### [Exercise requirements]
Wherever "Python" appears in a line, list that line.
-- start Material --
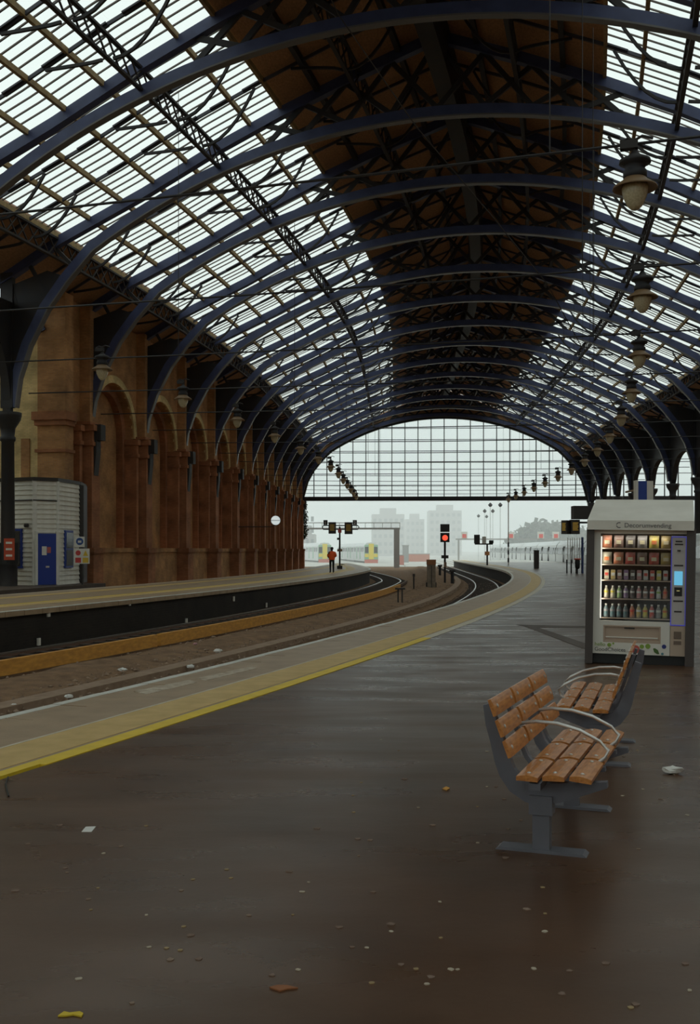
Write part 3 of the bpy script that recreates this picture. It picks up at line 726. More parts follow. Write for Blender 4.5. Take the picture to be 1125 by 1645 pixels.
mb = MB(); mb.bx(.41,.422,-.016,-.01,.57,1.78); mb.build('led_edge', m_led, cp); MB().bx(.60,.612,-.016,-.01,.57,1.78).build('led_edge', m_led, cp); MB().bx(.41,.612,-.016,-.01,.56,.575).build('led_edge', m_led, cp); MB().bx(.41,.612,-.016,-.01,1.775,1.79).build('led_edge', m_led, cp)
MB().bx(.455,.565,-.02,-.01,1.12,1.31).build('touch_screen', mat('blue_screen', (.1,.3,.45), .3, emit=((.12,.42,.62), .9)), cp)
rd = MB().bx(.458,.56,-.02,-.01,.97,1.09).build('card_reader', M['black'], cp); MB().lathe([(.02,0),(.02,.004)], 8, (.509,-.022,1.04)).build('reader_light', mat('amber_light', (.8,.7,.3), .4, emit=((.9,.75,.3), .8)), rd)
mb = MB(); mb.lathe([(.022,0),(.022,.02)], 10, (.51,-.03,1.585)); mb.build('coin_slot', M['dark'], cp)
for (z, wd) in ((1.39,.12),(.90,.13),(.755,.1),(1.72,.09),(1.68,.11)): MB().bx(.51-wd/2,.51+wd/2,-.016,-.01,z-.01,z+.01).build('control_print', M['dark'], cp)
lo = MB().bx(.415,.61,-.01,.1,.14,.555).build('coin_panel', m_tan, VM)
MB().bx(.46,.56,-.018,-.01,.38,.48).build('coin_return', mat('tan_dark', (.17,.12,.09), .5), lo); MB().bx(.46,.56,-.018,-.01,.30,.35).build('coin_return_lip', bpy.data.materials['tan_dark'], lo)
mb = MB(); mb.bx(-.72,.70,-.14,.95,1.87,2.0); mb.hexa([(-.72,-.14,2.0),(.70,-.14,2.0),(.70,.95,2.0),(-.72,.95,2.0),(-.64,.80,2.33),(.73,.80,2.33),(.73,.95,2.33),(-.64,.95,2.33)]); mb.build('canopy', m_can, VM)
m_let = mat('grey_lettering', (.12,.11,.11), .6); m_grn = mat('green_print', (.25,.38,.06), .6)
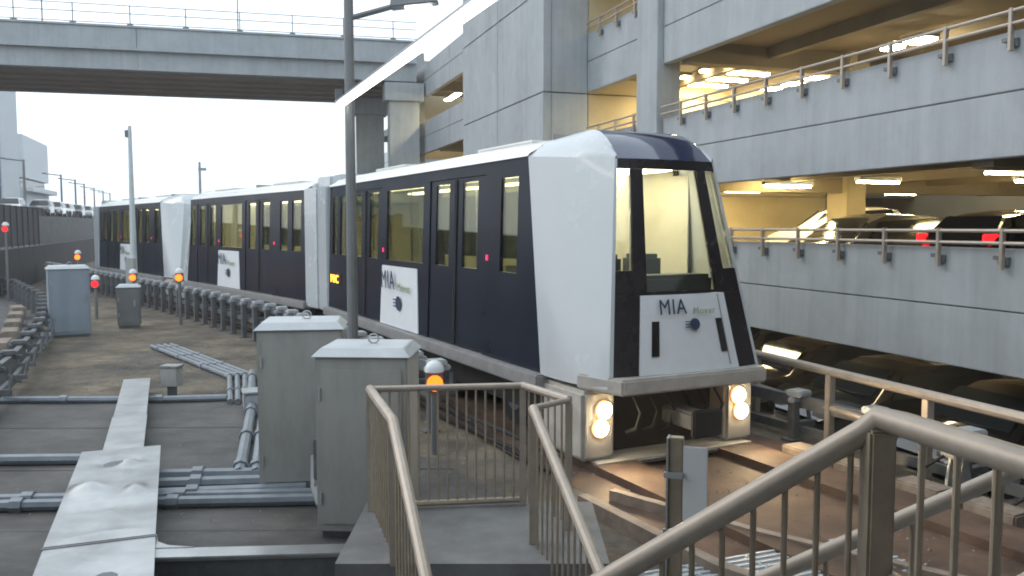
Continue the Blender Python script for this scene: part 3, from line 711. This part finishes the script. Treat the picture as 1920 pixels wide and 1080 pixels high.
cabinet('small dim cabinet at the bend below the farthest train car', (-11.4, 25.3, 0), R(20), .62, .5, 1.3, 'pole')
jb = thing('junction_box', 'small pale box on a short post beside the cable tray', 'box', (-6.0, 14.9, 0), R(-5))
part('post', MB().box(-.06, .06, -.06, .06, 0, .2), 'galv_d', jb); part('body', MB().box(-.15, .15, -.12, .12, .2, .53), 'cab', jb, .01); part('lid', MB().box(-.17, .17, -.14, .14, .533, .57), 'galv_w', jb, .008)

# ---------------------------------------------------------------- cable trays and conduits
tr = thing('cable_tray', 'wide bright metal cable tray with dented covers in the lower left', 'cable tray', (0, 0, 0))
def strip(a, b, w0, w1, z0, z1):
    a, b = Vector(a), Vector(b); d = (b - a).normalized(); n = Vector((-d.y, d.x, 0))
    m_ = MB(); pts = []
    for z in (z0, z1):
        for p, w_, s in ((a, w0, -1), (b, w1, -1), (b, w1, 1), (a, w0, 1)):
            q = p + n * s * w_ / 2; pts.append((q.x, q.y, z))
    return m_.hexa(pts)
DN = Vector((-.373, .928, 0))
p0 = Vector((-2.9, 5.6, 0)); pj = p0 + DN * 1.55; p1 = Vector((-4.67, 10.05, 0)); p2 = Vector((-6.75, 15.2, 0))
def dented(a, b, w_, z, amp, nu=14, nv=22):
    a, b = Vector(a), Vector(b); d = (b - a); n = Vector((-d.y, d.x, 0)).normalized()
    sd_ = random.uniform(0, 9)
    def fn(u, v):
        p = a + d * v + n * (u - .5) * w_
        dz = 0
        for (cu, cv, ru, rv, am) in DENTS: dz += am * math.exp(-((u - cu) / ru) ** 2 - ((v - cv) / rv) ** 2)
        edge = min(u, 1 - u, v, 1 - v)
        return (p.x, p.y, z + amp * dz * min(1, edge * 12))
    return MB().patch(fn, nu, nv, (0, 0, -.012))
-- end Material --
-- start Material --
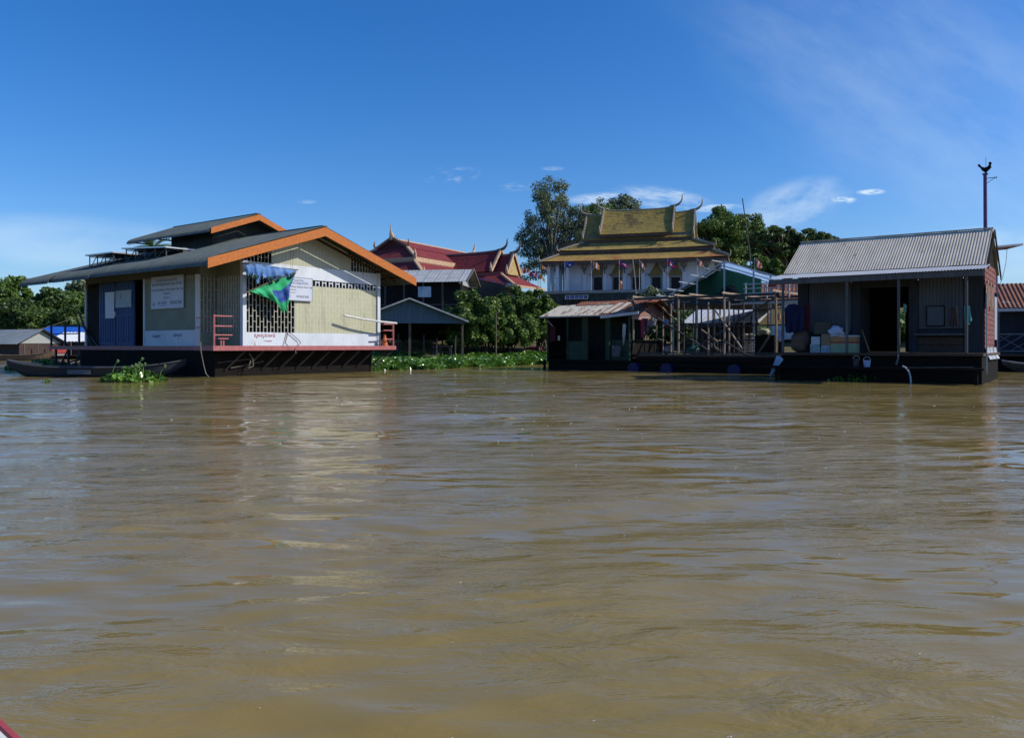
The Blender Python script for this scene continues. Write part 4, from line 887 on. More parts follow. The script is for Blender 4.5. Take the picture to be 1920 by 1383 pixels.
-- end Material --
-- start Material --
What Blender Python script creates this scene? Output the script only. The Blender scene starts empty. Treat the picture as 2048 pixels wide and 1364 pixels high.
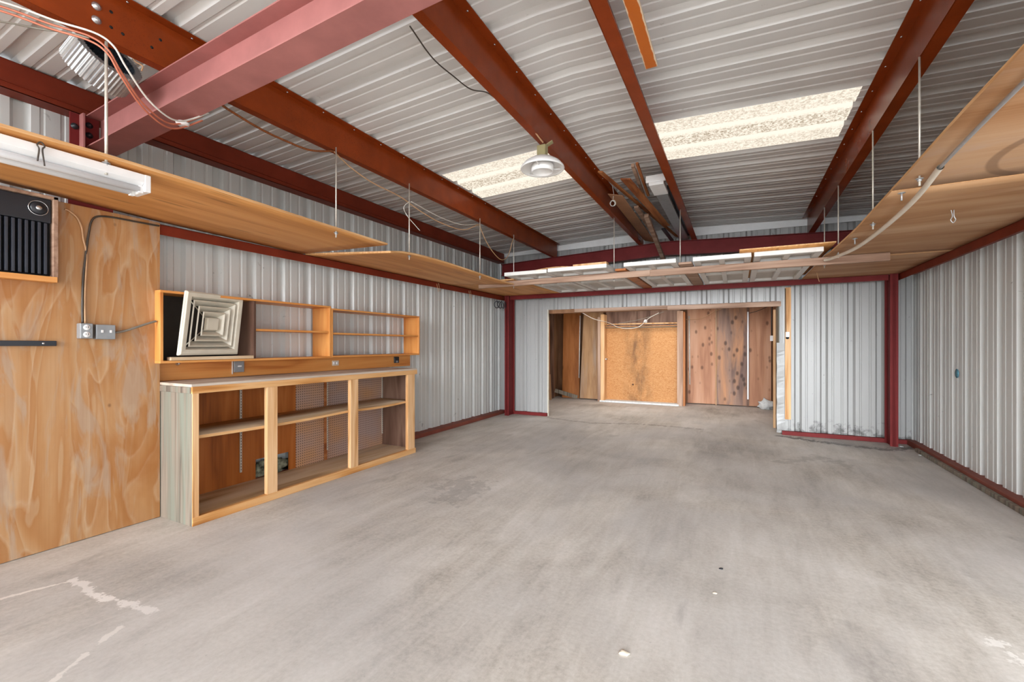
-- end Material --
### [Solution for this task]
Continue the Blender Python script for this scene: part 3, from line 711. This part finishes the script. Treat the picture as 1920 pixels wide and 1080 pixels high.
The Blender Python script for this scene continues. Write part 4, from line 887 on. More parts follow. The script is for Blender 4.5. Take the picture to be 1920 by 1383 pixels.
What Blender Python script creates this scene? Output the script only. The Blender scene starts empty. Treat the picture as 2048 pixels wide and 1364 pixels high.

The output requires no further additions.